(Stored items)
┏━━
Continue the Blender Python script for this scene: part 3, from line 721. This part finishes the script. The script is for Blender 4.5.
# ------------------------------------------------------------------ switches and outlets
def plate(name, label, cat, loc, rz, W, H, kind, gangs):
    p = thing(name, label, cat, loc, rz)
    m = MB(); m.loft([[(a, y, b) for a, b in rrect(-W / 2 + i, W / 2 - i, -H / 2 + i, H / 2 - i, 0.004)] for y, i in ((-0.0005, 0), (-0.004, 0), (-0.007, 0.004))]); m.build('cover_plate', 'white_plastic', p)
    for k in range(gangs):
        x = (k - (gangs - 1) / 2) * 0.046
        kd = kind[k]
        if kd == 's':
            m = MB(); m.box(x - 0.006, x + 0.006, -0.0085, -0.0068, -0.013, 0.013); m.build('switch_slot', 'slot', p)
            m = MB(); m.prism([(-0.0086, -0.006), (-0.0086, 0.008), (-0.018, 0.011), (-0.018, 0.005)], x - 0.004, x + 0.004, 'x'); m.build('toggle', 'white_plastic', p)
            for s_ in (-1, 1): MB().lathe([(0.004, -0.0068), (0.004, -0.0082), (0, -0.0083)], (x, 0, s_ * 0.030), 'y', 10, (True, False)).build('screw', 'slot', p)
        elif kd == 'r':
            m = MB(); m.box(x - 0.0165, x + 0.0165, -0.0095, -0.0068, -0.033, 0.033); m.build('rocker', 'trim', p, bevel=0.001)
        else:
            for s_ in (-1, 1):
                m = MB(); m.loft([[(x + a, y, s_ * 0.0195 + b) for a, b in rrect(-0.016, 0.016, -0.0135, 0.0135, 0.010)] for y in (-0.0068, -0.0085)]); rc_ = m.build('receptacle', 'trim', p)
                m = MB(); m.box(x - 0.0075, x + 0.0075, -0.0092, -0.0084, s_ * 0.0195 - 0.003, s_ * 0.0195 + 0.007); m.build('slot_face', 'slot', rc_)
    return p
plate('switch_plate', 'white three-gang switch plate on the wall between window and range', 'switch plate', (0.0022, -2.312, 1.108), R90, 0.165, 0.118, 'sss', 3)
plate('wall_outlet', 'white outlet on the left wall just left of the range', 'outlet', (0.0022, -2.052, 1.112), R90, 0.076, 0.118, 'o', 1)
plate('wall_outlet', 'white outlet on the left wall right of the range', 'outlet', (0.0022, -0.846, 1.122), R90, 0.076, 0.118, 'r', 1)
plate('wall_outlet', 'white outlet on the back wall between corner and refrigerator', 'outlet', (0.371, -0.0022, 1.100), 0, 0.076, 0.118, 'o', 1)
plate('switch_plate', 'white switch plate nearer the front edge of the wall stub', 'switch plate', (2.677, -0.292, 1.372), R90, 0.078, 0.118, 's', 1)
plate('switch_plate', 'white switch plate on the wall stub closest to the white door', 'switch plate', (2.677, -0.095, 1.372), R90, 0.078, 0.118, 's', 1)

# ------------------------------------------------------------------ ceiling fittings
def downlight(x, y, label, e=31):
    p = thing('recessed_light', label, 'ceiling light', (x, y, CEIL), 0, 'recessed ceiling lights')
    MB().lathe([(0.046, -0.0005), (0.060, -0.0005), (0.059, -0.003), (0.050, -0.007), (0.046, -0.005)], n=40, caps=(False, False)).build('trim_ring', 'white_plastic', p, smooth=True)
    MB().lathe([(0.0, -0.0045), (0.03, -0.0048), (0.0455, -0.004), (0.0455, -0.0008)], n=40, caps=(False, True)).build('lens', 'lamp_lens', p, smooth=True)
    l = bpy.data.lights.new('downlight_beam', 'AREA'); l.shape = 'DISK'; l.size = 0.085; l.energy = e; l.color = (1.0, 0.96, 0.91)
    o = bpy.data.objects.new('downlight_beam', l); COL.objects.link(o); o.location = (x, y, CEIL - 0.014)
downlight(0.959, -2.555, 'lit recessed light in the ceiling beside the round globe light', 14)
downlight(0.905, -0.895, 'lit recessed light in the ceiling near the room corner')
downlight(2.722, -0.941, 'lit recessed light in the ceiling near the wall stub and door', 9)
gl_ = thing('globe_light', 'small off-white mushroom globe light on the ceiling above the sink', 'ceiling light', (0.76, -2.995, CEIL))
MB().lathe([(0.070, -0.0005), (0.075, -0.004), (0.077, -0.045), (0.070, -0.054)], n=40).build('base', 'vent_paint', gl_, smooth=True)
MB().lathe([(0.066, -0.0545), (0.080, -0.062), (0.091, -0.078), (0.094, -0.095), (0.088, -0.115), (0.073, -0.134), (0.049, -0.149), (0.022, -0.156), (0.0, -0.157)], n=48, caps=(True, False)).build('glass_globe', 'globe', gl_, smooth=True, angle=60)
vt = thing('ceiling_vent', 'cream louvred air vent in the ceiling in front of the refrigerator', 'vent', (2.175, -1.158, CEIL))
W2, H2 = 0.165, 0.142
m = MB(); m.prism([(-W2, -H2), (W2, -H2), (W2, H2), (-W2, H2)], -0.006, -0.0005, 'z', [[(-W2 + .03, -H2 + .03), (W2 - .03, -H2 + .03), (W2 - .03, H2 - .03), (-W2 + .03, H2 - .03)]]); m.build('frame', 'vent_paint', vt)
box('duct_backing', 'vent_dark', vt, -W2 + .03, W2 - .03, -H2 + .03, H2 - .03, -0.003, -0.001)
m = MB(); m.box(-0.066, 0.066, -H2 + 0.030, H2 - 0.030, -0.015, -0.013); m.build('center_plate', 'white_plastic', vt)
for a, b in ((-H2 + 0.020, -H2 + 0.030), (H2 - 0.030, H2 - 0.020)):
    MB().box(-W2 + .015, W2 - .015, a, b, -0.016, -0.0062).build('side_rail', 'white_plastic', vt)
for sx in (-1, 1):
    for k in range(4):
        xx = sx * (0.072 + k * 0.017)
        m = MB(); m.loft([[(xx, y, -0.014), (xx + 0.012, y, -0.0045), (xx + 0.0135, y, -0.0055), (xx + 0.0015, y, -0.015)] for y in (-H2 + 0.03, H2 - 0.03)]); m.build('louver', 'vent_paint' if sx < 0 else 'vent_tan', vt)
┗━━
┏━━
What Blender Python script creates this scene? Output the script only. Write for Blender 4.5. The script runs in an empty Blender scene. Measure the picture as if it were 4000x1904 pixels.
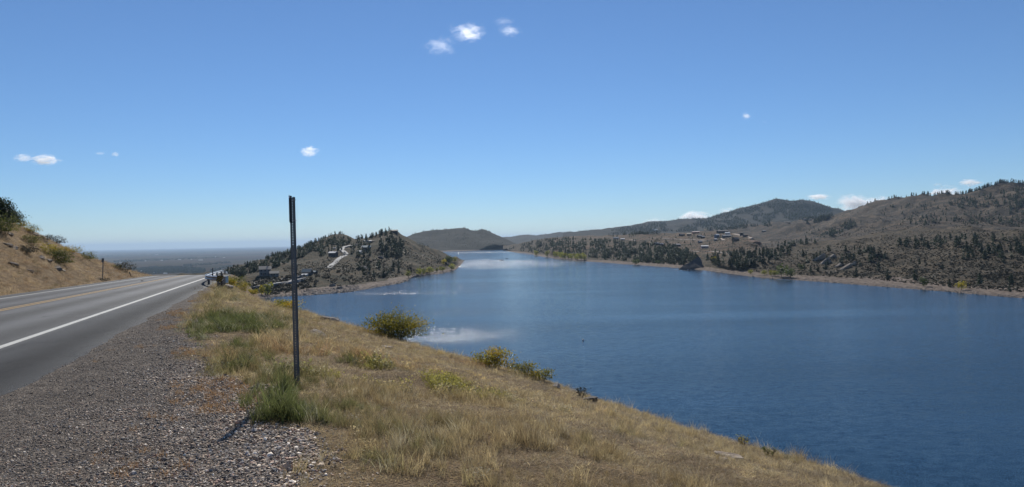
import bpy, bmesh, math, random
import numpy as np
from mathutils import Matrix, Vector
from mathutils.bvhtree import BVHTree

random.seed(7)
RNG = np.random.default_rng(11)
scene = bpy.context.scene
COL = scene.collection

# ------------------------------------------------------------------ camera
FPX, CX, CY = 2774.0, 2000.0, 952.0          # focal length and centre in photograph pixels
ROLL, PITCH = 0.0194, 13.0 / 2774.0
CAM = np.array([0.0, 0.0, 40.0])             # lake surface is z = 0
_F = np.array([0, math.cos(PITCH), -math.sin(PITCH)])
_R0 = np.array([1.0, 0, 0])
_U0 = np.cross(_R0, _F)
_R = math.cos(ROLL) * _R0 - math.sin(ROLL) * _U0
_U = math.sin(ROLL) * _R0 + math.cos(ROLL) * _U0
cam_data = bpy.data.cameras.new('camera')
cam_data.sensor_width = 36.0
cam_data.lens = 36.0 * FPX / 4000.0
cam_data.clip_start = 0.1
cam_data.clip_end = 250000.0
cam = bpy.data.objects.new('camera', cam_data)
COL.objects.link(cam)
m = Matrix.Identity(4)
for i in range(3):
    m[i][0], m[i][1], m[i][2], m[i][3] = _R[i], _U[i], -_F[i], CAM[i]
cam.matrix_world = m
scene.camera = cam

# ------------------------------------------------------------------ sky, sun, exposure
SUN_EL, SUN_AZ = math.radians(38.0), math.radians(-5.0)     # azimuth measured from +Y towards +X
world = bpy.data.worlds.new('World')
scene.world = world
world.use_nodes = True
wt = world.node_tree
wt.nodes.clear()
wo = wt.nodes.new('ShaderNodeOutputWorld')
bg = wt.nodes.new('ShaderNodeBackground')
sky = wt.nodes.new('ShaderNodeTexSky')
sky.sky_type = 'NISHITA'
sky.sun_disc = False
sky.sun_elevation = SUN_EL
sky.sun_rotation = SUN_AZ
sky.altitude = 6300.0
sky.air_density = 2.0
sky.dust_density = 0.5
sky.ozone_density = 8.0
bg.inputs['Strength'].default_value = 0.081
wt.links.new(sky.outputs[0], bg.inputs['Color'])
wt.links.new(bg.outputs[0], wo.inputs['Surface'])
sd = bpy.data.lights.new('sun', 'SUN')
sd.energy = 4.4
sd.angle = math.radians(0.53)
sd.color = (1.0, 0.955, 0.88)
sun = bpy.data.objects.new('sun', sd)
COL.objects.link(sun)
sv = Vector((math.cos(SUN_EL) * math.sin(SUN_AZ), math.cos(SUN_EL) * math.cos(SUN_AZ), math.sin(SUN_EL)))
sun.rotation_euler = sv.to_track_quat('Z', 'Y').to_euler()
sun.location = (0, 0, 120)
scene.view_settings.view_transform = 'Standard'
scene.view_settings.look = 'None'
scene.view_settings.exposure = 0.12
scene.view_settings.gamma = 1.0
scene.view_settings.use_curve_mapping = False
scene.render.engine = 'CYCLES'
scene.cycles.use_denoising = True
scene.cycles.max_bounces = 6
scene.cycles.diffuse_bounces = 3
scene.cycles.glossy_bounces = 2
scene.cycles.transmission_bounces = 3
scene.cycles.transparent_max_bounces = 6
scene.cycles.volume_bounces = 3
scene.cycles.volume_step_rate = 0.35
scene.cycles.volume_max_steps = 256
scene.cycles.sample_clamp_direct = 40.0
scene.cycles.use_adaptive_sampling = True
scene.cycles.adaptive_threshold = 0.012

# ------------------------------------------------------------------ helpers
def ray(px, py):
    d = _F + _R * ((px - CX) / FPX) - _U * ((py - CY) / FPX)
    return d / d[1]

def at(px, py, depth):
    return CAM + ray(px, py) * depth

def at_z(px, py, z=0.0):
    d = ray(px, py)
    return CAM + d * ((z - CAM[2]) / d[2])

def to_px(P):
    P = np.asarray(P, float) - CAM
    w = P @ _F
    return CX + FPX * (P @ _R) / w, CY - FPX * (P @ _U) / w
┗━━
Challenge:
Can you give again only the lines between the one containing "What Blender Python" and the one containing "scene.camera = cam", counting both, exactly as they appear and without any pictures?

The output:
What Blender Python script creates this scene? Output the script only. Write for Blender 4.5. The script runs in an empty Blender scene. Measure the picture as if it were 4000x1904 pixels.
import bpy, bmesh, math, random
import numpy as np
from mathutils import Matrix, Vector
from mathutils.bvhtree import BVHTree

random.seed(7)
RNG = np.random.default_rng(11)
scene = bpy.context.scene
COL = scene.collection

# ------------------------------------------------------------------ camera
FPX, CX, CY = 2774.0, 2000.0, 952.0          # focal length and centre in photograph pixels
ROLL, PITCH = 0.0194, 13.0 / 2774.0
CAM = np.array([0.0, 0.0, 40.0])             # lake surface is z = 0
_F = np.array([0, math.cos(PITCH), -math.sin(PITCH)])
_R0 = np.array([1.0, 0, 0])
_U0 = np.cross(_R0, _F)
_R = math.cos(ROLL) * _R0 - math.sin(ROLL) * _U0
_U = math.sin(ROLL) * _R0 + math.cos(ROLL) * _U0
cam_data = bpy.data.cameras.new('camera')
cam_data.sensor_width = 36.0
cam_data.lens = 36.0 * FPX / 4000.0
cam_data.clip_start = 0.1
cam_data.clip_end = 250000.0
cam = bpy.data.objects.new('camera', cam_data)
COL.objects.link(cam)
m = Matrix.Identity(4)
for i in range(3):
    m[i][0], m[i][1], m[i][2], m[i][3] = _R[i], _U[i], -_F[i], CAM[i]
cam.matrix_world = m
scene.camera = cam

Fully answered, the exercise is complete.